Song Rig
Jumpin' Jack Flash
Keith Richards · Single · 1968
Tone Overview
What Makes This Sound Unique
The "cassette recorder sound" — Richards recorded the guitar through a cheap cassette deck to achieve a compressed, frequency-limited, saturated quality that no amp could produce the same way. Open G tuning with the low E string removed gives the riff its five-string chord voicing.
Signal Chain
- 1Gibson Flying V or Les Paul (open G tuning — low E string removed)
- 2Cassette recorder (mic'd for intentional lo-fi saturation)

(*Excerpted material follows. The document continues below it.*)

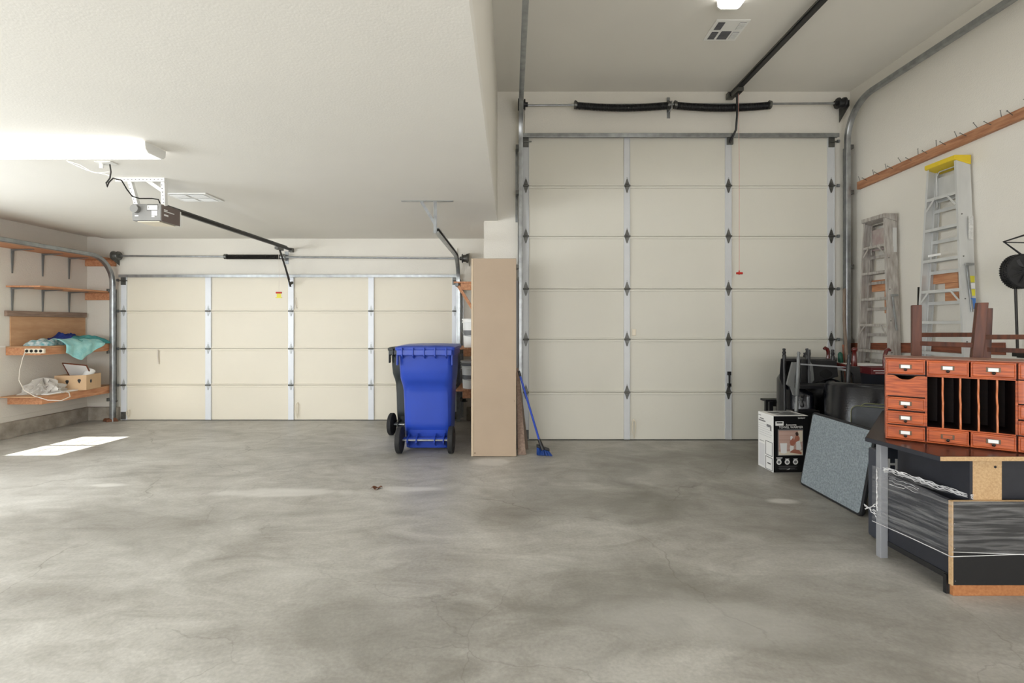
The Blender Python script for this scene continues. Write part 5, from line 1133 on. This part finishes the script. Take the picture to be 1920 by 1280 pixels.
obj('seat', MB().prism([PW(1500, 722, Yb + .12), PW(1600, 722, Yb + .12), PW(1600, 729, Yb + .12), PW(1500, 729, Yb + .12)], (0, .2, 0)), M['blkwood'], cB, world=True, bevel=.004)
# mahogany armchair with scrolled arms behind
mh = thing('mahogany_chair', 'upturned mahogany armchair with scrolled dark red arms behind the black chairs', 'chair', (3.75, 5.35, .85))
def scroll(px0, py0, px1, py1, Y, r, hook=1):
    a, b = W(px0, py0, Y), W(px1, py1, Y); h_ = Vector((-.028 * hook, 0, .0))
    obj('arm', MB().tube([a + h_ + Vector((0, 0, -.006)), a + h_ * .4 + Vector((0, 0, .006)), a + Vector((.010 * hook, 0, -.006)), a.lerp(b, .25) + Vector((.018 * hook, 0, 0)), a.lerp(b, .6) + Vector((.012 * hook, 0, 0)), b], [r * .7, r, r * 1.05, r, r * .95, r * 1.1], 12), M['mahog'], mh, world=True, smooth=60)
scroll(1549, 653, 1552, 676, 5.60, .019); scroll(1664, 656, 1659, 690, 4.95, .018, -1)
obj('front_leg', MB().turned(W(1602.5, 651, 5.15), W(1601, 690, 5.15), [(0, .014), (.05, .026), (.14, .027), (.2, .017), (.5, .024), (.85, .028), (.9, .024), (1, .03)], 16), M['mahog'], mh, world=True, smooth=50)
obj('seat_rail', MB().bar(W(1552, 679, 5.60), W(1601, 691, 5.2), .03, .05).bar(W(1601, 693, 5.2), W(1662, 694, 5.0), .03, .05), M['mahog'], mh, world=True, bevel=.004)
# white box and dark red book
wb_ = thing('white_box', 'flat white box with black print lying behind the black chairs', 'box', (3.78, 5.3, .92))
obj('carton', MB().box(3.62, 3.98, 5.26, 5.50, .921, 1.0), M['white'], wb_, world=True, bevel=.003)
obj('print', MB().box(3.64, 3.70, 5.2585, 5.26, .955, .962).box(3.66, 3.72, 5.2585, 5.26, .97, .978).box(3.65, 3.675, 5.2585, 5.26, .983, .99), M['blackprint'], wb_, world=True)
rc = thing('red_case', 'dark red printed box lid beside the cherry organiser', 'box', (3.75, 4.9, .95))
a = W(1634, 689, 5.0); b = W(1665, 702, 5.0)
obj('carton', MB().box(a.x, a.x + .30, 5.0, 5.22, b.z, a.z), M['redcover'], rc, world=True, bevel=.003)
obj('print', MB().box(a.x + .02, a.x + .16, 4.9985, 5.0, a.z - .034, a.z - .028).box(a.x + .04, a.x + .15, 4.9985, 5.0, a.z - .056, a.z - .051), M['white'], rc, world=True)
cr = thing('dark_cabinet', 'low dark cabinet at the foot of the ladders supporting the flat boxes', 'cabinet', (3.88, 5.2, 0))
obj('carcass', MB().box(3.79, 3.985, 4.99, 5.50, .002, .918), M['lamnavy'], cr, world=True, bevel=.004)
obj('door', MB().box(3.795, 3.98, 4.974, 4.989, .01, .91), M['lamblk'], cr, world=True, bevel=.003)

- 3Vox AC30 (live performances)
Amp Settings
The studio tone is intentionally lo-fi — tape saturation and frequency limiting from the cassette method create the boxy, aggressive character. For live use, a cranked Vox AC30 or Fender amp in open G is the closest approximation.
Technique
How to Play It
Open G tuning with the low E string removed (remaining strings tuned G-D-G-B-D). Standard barre chord shapes sound completely different in this tuning. Full downstroke rhythm; the power comes from the tuning and attack, not technique complexity.
Budget Alternative
Achievable With
Any guitar retuned to open G (five strings, low E removed) + driven amp or light overdrive. The tuning does 80% of the work — the same shapes in standard tuning sound nothing like this.